UNHCR launches flagship publication on State of the World’s Refugees

Post Date: May 31st, 2012 | Categories: Advocacy, Media | COMMENT

NEW YORK, United States, 31 May 2012

UN High Commissioner for Refugees António Guterres warned on Thursday that factors causing mass population flight are growing and over the coming decade more people on the move will become refugees or displaced within their own country. In comments marking the launch in New York of “The State of the World’s Refugees: In Search of Solidarity” (PDF edition) Guterres said displacement from conflict was becoming compounded by a combination of causes, including climate change, population growth, urbanization, food insecurity, water scarcity and resource competition. All these factors are interacting with each other, increasing instability and conflict and forcing people to move. In a world that is becoming smaller and smaller, finding solutions, he said, would need determined international political will. “The world is creating displacement faster than it is producing solutions,” said Guterres. “And this means one thing only: more people trapped in exile over many years, unable to return home, to settle locally, or to move elsewhere. Global displacement is an inherently international problem and, as such, needs international solutions – and by this I mainly mean political solutions.”

Dadaab refugee camp in Northern Kenya

The new publication details these and other changes to the environment for the displaced since 2006, when the previous edition of the book was published. It presents a decidedly gloomier outlook: larger and more complex displacement challenges, increased threats to the safety of humanitarian workers, and states needing to strengthen their cooperation. Notable among these changes is the emergence of internal displacement as a dominant challenge. Today, most of the world’s 43 million people forced to flee their homes are not refugees but people who are displaced within their own countries, commonly referred to as internally displaced people, or IDPs. Globally, some 26 million people fall into this category, compared to around 15-16 million refugees and a further 1 million asylum-seekers. For humanitarian workers, an ensuing implication is that helping the displaced is becoming more costly and dangerous. In countries such as Somalia, Afghanistan, Yemen or Iraq, getting help to internally displaced populations means working in environments where access is difficult and conflict or criminality can present deadly risk.
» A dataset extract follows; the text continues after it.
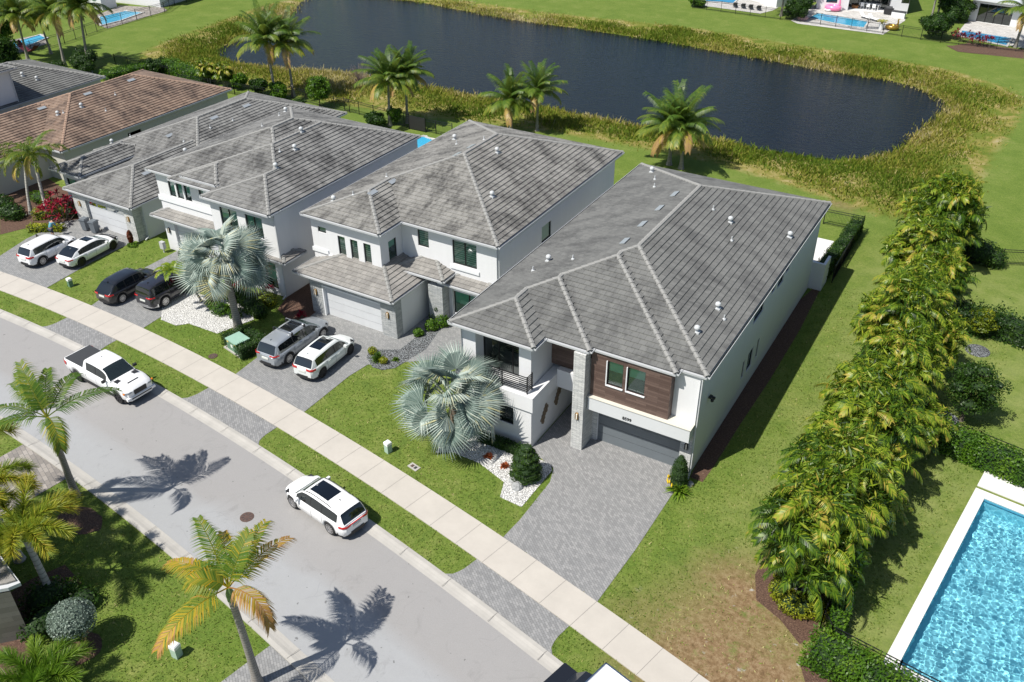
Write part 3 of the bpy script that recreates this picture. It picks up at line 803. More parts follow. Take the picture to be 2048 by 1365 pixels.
    for r, q in enumerate(rects):
        E = [((q[0], q[2]), (q[1], q[2]), (0, -1)), ((q[1], q[2]), (q[1], q[3]), (1, 0)), ((q[1], q[3]), (q[0], q[3]), (0, 1)), ((q[0], q[3]), (q[0], q[2]), (-1, 0))]
        for e, g, nrm in E:
            L = math.hypot(g[0]-e[0], g[1]-e[1]); n = max(1, int(L/.06)); run = None; dx, dy = (g[0]-e[0])/L, (g[1]-e[1])/L
            for i in range(n+1):
                ok = False
                if i < n:
                    t_ = (i+.5)/n*L; o = top(e[0]+dx*t_+nrm[0]*.02, e[1]+dy*t_+nrm[1]*.02)
                    dup_edge = any(rr < r and ((abs(q2[0]-e[0]) < 1e-3 and abs(q2[0]-g[0]) < 1e-3 and q2[2] <= e[1]+dy*t_ <= q2[3]) or (abs(q2[1]-e[0]) < 1e-3 and abs(q2[1]-g[0]) < 1e-3 and q2[2] <= e[1]+dy*t_ <= q2[3])
                        or (abs(q2[3]-e[1]) < 1e-3 and abs(q2[3]-g[1]) < 1e-3 and q2[0] <= e[0]+dx*t_ <= q2[1]) or (abs(q2[2]-e[1]) < 1e-3 and abs(q2[2]-g[1]) < 1e-3 and q2[0] <= e[0]+dx*t_ <= q2[1])) for rr, q2 in enumerate(rects))
                    ok = (o is None or o[0] < q[4]+.05) and not dup_edge
                if ok and run is None: run = i
                if not ok and run is not None:
                    a0, a1 = run/n*L, i/n*L; run = None
                    if a1-a0 < .12: continue
                    P = lambda t_, off, z: (e[0]+dx*t_+nrm[0]*off, e[1]+dy*t_+nrm[1]*off, z)
                    z = q[4]
                    fs.poly([P(a0, 0, z-fh), P(a1, 0, z-fh), P(a1, 0, z+.02), P(a0, 0, z+.02)])
                    # open gutter: bottom, outer lip, dark inside
                    if gut:
                        gt.poly([P(a0, .012, z-.13), P(a1, .012, z-.13), P(a1, .13, z-.13), P(a0, .13, z-.13)][::-1], 0)
                        gt.poly([P(a0, .13, z-.13), P(a1, .13, z-.13), P(a1, .15, z-.005), P(a0, .15, z-.005)], 0)
                        gt.poly([P(a0, .15, z-.005), P(a1, .15, z-.005), P(a1, .125, z-.005), P(a0, .125, z-.005)], 0)
                        gt.poly([P(a0, .125, z-.005), P(a1, .125, z-.005), P(a1, .115, z-.12), P(a0, .115, z-.12)], 1)
                        gt.poly([P(a0, .115, z-.12), P(a1, .115, z-.12), P(a1, .012, z-.12), P(a0, .012, z-.12)], 1)
                        for t_ in (a0, a1): gt.poly([P(t_, .012, z-.13), P(t_, .13, z-.13), P(t_, .15, z-.005), P(t_, .012, z-.005)], 0)
    ro = tb.build('roof', M[mats], parent, world=True)
    cp.build('ridge_tiles', M[cap], ro, world=True)
    sf.build('soffit', M['trim'], ro, world=True); fs.build('fascia', M['trim'], ro, world=True)
    if gut: gt.build('gutter', [M['gutter'], M['dark_gutter']], ro, world=True)
    return ro, top
def wall_panel(mb, a, b, z0, z1, holes=(), depth=.14, mi=0):
    """vertical wall from a to b (outward normal on the right of a->b) with recessed openings (s0,s1,z0,z1) measured from a"""
    a = Vector((a[0], a[1])); b = Vector((b[0], b[1])); d = b-a; L = d.length; d /= L; nrm = Vector((d.y, -d.x))
    P = lambda s, z, o=0: (a.x+d.x*s-nrm.x*o, a.y+d.y*s-nrm.y*o, z)
    ss = sorted({0, L, *[h[0] for h in holes], *[h[1] for h in holes]}); zs = sorted({z0, z1, *[h[2] for h in holes], *[h[3] for h in holes]})
    for i in range(len(ss)-1):
        for j in range(len(zs)-1):
            sm, zm = (ss[i]+ss[i+1])/2, (zs[j]+zs[j+1])/2
            if any(h[0] < sm < h[1] and h[2] < zm < h[3] for h in holes): continue
            mb.poly([P(ss[i], zs[j]), P(ss[i+1], zs[j]), P(ss[i+1], zs[j+1]), P(ss[i], zs[j+1])], mi)
    for h in holes:
        dp = h[4] if len(h) > 4 else depth
        mb.poly([P(h[0], h[2]), P(h[1], h[2]), P(h[1], h[2], dp), P(h[0], h[2], dp)], mi)
        mb.poly([P(h[0], h[3], dp), P(h[1], h[3], dp), P(h[1], h[3]), P(h[0], h[3])], mi)
        mb.poly([P(h[0], h[2]), P(h[0], h[2], dp), P(h[0], h[3], dp), P(h[0], h[3])], mi)
        mb.poly([P(h[1], h[2], dp), P(h[1], h[2]), P(h[1], h[3]), P(h[1], h[3], dp)], mi)
def window(parent, a, b, h, depth=.10, mull=(), rails=(), glassm='glass', blind='blind', blind_z=None, frame=.05, name='window'):
    """a window unit seated in the opening h of the wall a->b"""
    a = Vector((a[0], a[1])); b = Vector((b[0], b[1])); d = (b-a).normalized(); nrm = Vector((d.y, -d.x))
    P = lambda s, z, o=0: Vector((a.x+d.x*s-nrm.x*o, a.y+d.y*s-nrm.y*o, z))
    s0, s1, z0, z1 = h[:4]; fr = MB(); o = depth; D = Vector((d.x, d.y, 0)); Nn = Vector((nrm.x, nrm.y, 0))
    def bar(sa, sb, za, zb): fr.obox(P((sa+sb)/2, (za+zb)/2, o), D*((sb-sa)/2), Nn*.035, Vector((0, 0, (zb-za)/2)))
    bar(s0, s1, z0, z0+frame); bar(s0, s1, z1-frame, z1); bar(s0, s0+frame, z0+frame, z1-frame); bar(s1-frame, s1, z0+frame, z1-frame)
    for m_ in mull: bar(s0+(s1-s0)*m_-.03, s0+(s1-s0)*m_+.03, z0+frame, z1-frame)
    for m_ in rails: bar(s0+frame, s1-frame, z0+(z1-z0)*m_-.025, z0+(z1-z0)*m_+.025)
    w = fr.build(name, M['bronze'], parent, world=True)
    g = MB(); g.poly([P(s0+.02, z0+.02, o+.005), P(s1-.02, z0+.02, o+.005), P(s1-.02, z1-.02, o+.005), P(s0+.02, z1-.02, o+.005)]); g.build('pane', M[glassm], w, world=True)
    g = MB(); bz = blind_z if blind_z is not None else z0+.05
    if blind: g.poly([P(s0+.03, bz, o+.09), P(s1-.03, bz, o+.09), P(s1-.03, z1-.03, o+.09), P(s0+.03, z1-.03, o+.09)]); g.build('blind', M[blind], w, world=True)
    g = MB(); g.poly([P(s0-.1, z0-.1, o+.5), P(s1+.1, z0-.1, o+.5), P(s1+.1, z1+.1, o+.5), P(s0-.1, z1+.1, o+.5)]); g.build('room_shade_panel', M['room'], w, world=True)  # flat backing panel, room shade painted as near-black
    return w
def garage(parent, a, b, h, mat, depth=.22, lites=False):
    a = Vector((a[0], a[1])); b = Vector((b[0], b[1])); d = (b-a).normalized(); nrm = Vector((d.y, -d.x))
    P = lambda s, z, o=0: Vector((a.x+d.x*s-nrm.x*o, a.y+d.y*s-nrm.y*o, z))
    g = MB(); s0, s1, z0, z1 = h[:4]; n = 4; dz = (z1-z0)/n
    for i in range(n):
        g.obox(P((s0+s1)/2, z0+dz*(i+.5), depth+.02), Vector((d.x, d.y, 0))*((s1-s0)/2), Vector((nrm.x, nrm.y, 0))*.025, Vector((0, 0, dz/2-.008)))
    g.poly([P(s0, z0, depth+.04), P(s1, z0, depth+.04), P(s1, z1, depth+.04), P(s0, z1, depth+.04)])
    do = g.build('garage_door', M[mat], parent, world=True)
    if lites:
        l = MB()
        for i in range(4):
            ca = s0+(s1-s0)*(i+.5)/4; l.obox(P(ca, z1-dz*.5, depth-.01), Vector((d.x, d.y, 0))*((s1-s0)/8-.09), Vector((nrm.x, nrm.y, 0))*.02, Vector((0, 0, .14)))
        l.build('door_window', M['dark_glass'], do, world=True)
    return do
def sconce(parent, x, y, z, mat='brass'):
    m_ = MB(); m_.box(x-.06, x+.06, y-.03, y, z-.24, z+.24); 
    m_.box(x-.09, x-.06, y-.12, y-.0, z-.2, z+.2); m_.box(x+.06, x+.09, y-.12, y-.0, z-.2, z+.2)
    w = m_.build('wall_lamp', M[mat], parent, world=True)
    g = MB(); g.box(x-.035, x+.035, y-.10, y-.04, z-.17, z+.17); g.build('lamp_shade', M['lamp_glass'], w, world=True)
def vents(parent, top, domes, pipes, flats=(), dark=False):
    """roof vents where the photo shows them"""
    for x, y in domes:
        t_ = top(x, y)
        if t_ is None: continue
        h = t_[0]; m_ = MB(); m_.box(x-.16, x+.16, y-.16, y+.16, h-.05, h+.07)
        m_.lathe([(.09, 0), (.09, .24), (.155, .24), (.17, .30), (.14, .39), (.07, .44), (0.001, .45)], (x, y, h), 12)
        m_.build('roof_vent', M['vent'], parent, world=True, smooth=False)
    for x, y in pipes:
        t_ = top(x, y)
        if t_ is None: continue
        h = t_[0]; m_ = MB(); m_.lathe([(.11, -.05), (.10, .08), (.04, .11), (.04, .32), (.03, .32), (.03, .2)], (x, y, h), 10); m_.build('vent_pipe', M['vent'], parent, world=True)
    for x, y in flats:
        if top(x-.45, y) and top(x, y) and top(x-.45, y)[1] == 0: x -= .45
        t_ = top(x, y)
        if t_ is None: continue
        sl = .338*(1 if top(x+.05, y)[0] > top(x-.05, y)[0] else -1)
        m_ = MB(); m_.obox((x, y, t_[0]+.075), Vector((.17, 0, .17*sl)), Vector((0, .42, 0)), Vector((-sl*.02, 0, .02)))
        m_.build('low_vent', M['flatvent'], parent, world=True)
M['vent'] = plain('weathered_vent_metal', (.50, .52, .53), .5, var=.15, scale=9)
M['flatvent'] = plain('metal_ridge_vent', (.36, .39, .41), .35, .3)
def on_roof(px, py, top, z0=7.5):
    z = z0
    for _ in range(12):
        p = at(px, py, z); t_ = top(p.x, p.y)
        if t_ is None: return (p.x, p.y)
        z = z*.4 + (t_[0]+.2)*.6
    p = at(px, py, z); return (p.x, p.y)
def downspout(parent, x, y, z1, dirn=(0, -1), mat='gutter'):
    m_ = MB(); m_.bar((x, y, z1), (x, y, .25), .09, .07); m_.bar((x, y, .25), (x+dirn[0]*.4, y+dirn[1]*.4, .08), .09, .07)
    m_.build('downspout', M[mat], parent, world=True)

M['driftwood'] = plain('brown_wood_panels', (.16, .12, .08), .8, var=.5, scale=7)
# ---------------- house nearest the camera, number 8599
H1 = thing('house', (-17.5, 45, 0), 'white two storey house numbered 8599 with dark plank cladding, stone pillar and charcoal garage door', 'house')
wl = MB(); XL, XR, YB = -24.2, -10.69, 60.4
# right side wall with its windows
sideH = [(44.9,1.4,2.7,.42),(46.2,1.3,2.75,1.05),(47.7,1.25,2.7,.42),(46.5,4.85,5.7,1.9),(49.3,5.2,5.9,.8),(50.9,4.9,5.7,1.3),(52.3,5.2,5.9,.8)]
Ys = 36.5
holes = [(y-w/2-Ys, y+w/2-Ys, z0, z1) for y, z0, z1, w in sideH]
wall_panel(wl, (XR, Ys), (XR, YB), 0, 6.5, holes)
wall_panel(wl, (XR, YB), (XL, YB), 0, 6.5); wall_panel(wl, (XL, YB), (XL, 34.95), 3.3, 6.5); wall_panel(wl, (XL, YB), (XL, 34.3), 0, 3.3)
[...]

“The State of the World’s Refugees” looks at these problems and the state of cooperation among countries. “The space for humanitarian intervention is shrinking exactly when the need for humanitarian help is increasing. Pressures on the international protection system are clearly growing. In some industrialized countries in particular we see fortress mentalities that serve only to shift responsibility and compassion elsewhere. In a world where societies are becoming multi-cultural and multi-ethnic, it is essential to promote the values of tolerance and to fight the manifestation of xenophobia,” said Guterres. Several chapters in the book look at emerging challenges, including the growing numbers of urban refugees as well as displacement from climate change and natural disasters. The book notes that more people are displaced annually by natural disasters than by conflict. And it carries a warning about gaps in international protection when it comes to people who flee across borders to escape climate change impacts or natural disasters. They are not recognized as refugees under international law. The book describes how UNHCR and its partners have developed innovative practices in response to evolving displacement challenges.

However, it also elaborates the struggle UNHCR often faces in promoting state compliance with customary international law as it relates to the forcibly displaced, or the compliance of signatory states to their obligations under the 1951 UN Refugee Convention and its 1967 Protocol. It looks, too, at the problems of the world’s estimated 12 million stateless people – without citizenship of any country, they are often trapped in legal and human rights limbo. Eighty per cent of today’s refugees live in the developing world. Greater international solidarity is needed to address this challenge, the book concludes. This encompasses providing more resettlement opportunities for refugees in the industrialized world, focusing development cooperation projects to foster sustainable voluntary return or local integration, and supporting host communities. A new deal in burden and responsibility sharing is needed in the whole cycle of refugee protection from prevention of conflict to solutions.